--- begin SUPPLIED DATA ---

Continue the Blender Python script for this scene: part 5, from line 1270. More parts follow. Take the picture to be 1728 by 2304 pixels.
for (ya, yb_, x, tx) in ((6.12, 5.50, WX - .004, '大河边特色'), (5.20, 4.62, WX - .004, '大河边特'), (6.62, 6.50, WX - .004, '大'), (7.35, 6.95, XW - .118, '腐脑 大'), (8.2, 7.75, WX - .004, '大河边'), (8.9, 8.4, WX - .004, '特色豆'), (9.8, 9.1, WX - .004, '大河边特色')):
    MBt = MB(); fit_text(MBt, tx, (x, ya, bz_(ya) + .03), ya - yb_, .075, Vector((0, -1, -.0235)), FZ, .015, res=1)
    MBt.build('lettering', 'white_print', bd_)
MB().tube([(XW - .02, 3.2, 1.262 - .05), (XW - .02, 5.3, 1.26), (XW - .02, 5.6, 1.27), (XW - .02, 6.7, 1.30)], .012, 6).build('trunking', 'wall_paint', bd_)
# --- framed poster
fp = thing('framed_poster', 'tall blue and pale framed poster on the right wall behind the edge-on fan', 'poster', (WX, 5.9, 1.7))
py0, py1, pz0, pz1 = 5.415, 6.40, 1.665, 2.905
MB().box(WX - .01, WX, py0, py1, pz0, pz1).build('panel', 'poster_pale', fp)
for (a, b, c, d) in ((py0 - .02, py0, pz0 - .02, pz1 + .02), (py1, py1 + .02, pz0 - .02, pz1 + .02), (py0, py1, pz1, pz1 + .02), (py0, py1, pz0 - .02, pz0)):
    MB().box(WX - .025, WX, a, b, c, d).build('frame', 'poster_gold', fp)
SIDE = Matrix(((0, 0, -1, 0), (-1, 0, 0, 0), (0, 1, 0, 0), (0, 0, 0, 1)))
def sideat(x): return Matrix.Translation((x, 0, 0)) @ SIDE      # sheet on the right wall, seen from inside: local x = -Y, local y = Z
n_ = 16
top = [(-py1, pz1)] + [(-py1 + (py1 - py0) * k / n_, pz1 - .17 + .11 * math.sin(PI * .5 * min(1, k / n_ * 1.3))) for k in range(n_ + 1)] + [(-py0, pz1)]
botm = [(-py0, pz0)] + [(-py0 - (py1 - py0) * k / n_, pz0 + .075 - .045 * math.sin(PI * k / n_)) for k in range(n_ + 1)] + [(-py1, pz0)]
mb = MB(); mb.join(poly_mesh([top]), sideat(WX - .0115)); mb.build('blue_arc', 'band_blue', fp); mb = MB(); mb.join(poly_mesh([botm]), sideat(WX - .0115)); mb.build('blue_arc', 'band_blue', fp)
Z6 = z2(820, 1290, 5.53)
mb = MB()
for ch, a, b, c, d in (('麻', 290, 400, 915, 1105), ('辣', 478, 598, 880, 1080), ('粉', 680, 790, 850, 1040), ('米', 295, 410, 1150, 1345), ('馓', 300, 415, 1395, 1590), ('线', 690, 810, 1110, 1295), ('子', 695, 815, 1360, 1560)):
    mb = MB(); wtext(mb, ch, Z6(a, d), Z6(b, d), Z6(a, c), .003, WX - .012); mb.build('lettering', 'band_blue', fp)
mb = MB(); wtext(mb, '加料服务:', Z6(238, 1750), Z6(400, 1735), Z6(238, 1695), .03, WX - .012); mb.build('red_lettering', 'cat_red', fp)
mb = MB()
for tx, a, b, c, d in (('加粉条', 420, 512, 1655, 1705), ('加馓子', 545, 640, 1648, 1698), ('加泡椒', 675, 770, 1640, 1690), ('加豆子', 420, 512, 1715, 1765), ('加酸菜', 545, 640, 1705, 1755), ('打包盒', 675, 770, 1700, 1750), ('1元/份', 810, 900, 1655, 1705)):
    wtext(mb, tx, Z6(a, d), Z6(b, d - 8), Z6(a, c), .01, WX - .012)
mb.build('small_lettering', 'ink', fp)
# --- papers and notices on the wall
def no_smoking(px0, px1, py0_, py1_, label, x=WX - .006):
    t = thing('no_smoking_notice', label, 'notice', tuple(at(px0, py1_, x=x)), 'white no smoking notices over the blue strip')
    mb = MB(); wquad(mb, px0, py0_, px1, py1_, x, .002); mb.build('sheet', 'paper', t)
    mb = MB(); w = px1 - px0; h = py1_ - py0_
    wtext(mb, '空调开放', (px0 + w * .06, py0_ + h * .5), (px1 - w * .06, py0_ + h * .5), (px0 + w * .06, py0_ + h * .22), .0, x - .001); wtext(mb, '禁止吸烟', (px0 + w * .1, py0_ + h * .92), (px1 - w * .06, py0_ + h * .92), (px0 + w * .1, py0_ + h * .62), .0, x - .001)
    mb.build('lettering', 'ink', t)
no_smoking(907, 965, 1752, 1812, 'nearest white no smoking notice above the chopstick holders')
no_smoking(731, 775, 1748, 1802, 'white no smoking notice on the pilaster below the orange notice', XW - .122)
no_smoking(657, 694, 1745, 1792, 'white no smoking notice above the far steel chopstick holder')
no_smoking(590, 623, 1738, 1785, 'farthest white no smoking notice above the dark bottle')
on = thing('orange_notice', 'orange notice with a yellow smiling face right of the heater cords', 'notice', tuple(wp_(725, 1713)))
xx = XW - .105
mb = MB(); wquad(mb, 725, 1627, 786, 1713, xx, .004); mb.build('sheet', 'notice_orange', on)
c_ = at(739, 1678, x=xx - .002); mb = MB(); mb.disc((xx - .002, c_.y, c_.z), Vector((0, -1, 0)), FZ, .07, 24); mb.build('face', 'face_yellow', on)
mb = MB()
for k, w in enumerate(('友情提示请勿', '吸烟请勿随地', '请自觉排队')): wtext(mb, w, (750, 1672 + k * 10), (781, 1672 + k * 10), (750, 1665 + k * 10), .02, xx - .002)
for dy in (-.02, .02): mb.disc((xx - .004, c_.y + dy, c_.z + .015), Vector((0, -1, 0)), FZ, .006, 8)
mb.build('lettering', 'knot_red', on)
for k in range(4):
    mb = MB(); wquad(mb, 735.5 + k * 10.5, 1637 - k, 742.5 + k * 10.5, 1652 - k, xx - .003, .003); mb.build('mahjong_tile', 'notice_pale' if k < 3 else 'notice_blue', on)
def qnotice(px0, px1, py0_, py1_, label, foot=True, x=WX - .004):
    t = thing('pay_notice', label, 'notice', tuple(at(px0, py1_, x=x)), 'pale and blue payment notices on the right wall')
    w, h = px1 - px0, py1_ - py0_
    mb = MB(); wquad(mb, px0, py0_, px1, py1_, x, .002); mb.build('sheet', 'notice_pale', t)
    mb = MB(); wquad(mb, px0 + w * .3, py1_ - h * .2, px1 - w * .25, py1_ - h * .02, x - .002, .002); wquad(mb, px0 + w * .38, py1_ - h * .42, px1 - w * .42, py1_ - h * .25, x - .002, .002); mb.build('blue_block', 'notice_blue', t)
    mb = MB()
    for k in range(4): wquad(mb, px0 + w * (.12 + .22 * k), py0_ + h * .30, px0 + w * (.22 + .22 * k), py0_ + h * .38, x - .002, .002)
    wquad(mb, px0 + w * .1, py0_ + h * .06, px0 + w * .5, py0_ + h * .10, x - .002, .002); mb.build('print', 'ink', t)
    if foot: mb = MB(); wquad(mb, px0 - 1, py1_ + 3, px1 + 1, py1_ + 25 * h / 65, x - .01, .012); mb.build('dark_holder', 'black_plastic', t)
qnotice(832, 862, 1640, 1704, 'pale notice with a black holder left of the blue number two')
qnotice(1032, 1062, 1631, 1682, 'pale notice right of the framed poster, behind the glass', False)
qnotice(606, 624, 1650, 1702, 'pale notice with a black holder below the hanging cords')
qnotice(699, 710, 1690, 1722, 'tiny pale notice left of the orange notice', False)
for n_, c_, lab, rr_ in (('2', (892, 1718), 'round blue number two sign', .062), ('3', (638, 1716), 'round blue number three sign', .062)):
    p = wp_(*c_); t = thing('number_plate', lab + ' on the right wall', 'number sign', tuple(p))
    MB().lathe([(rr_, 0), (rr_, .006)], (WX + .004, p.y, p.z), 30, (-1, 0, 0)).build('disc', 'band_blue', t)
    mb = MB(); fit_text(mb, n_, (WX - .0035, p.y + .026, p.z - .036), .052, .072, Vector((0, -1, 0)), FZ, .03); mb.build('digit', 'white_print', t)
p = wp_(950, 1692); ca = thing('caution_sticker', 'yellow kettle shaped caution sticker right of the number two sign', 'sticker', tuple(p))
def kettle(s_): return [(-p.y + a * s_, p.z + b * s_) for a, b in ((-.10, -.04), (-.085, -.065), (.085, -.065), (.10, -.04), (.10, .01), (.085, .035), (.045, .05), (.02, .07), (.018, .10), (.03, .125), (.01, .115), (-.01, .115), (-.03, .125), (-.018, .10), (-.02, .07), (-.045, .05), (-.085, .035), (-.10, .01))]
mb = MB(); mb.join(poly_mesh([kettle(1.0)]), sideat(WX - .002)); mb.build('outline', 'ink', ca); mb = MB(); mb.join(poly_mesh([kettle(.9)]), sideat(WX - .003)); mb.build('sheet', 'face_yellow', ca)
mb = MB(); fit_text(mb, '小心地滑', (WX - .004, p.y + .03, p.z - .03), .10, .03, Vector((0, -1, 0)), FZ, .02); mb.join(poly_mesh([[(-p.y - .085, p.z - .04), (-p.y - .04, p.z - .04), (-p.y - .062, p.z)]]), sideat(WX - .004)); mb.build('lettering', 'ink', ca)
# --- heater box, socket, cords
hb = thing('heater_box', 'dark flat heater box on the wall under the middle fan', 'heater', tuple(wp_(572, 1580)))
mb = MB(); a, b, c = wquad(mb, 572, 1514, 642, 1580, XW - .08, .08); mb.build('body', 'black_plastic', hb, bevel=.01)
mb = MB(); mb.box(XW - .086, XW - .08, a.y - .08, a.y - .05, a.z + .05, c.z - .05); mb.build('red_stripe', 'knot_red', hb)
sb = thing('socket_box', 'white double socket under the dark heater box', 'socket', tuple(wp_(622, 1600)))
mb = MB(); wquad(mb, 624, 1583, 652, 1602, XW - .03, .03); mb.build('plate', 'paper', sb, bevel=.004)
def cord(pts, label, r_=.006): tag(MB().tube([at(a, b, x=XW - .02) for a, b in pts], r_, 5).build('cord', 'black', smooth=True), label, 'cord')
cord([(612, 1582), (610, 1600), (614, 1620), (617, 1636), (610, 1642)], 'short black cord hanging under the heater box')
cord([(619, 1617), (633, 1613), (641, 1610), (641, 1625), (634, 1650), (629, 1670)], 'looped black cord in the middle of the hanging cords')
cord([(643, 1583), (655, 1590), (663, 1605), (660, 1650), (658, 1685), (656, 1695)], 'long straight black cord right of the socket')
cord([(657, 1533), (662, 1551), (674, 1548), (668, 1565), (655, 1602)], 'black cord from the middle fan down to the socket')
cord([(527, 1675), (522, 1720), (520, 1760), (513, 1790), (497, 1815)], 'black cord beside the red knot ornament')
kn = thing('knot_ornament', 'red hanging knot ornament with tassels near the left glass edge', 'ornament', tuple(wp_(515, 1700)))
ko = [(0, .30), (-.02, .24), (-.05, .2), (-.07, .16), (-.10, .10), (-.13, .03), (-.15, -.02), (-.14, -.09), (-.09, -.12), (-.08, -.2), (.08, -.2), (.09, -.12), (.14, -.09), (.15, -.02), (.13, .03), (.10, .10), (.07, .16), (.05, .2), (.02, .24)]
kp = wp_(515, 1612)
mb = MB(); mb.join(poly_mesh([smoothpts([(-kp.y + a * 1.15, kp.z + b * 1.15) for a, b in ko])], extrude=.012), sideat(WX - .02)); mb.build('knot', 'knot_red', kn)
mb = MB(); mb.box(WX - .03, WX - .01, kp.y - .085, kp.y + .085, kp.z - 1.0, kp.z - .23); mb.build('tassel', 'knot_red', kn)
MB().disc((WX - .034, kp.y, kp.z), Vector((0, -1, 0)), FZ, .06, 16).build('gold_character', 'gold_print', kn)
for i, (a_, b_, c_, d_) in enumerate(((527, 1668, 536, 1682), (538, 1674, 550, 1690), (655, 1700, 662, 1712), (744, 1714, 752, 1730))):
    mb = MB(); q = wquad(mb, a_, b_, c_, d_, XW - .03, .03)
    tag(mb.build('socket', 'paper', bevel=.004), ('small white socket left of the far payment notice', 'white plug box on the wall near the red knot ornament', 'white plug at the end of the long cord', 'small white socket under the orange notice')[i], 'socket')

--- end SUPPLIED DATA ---

Report the number of lines of the listing above that hold the string "from", with no other text.

3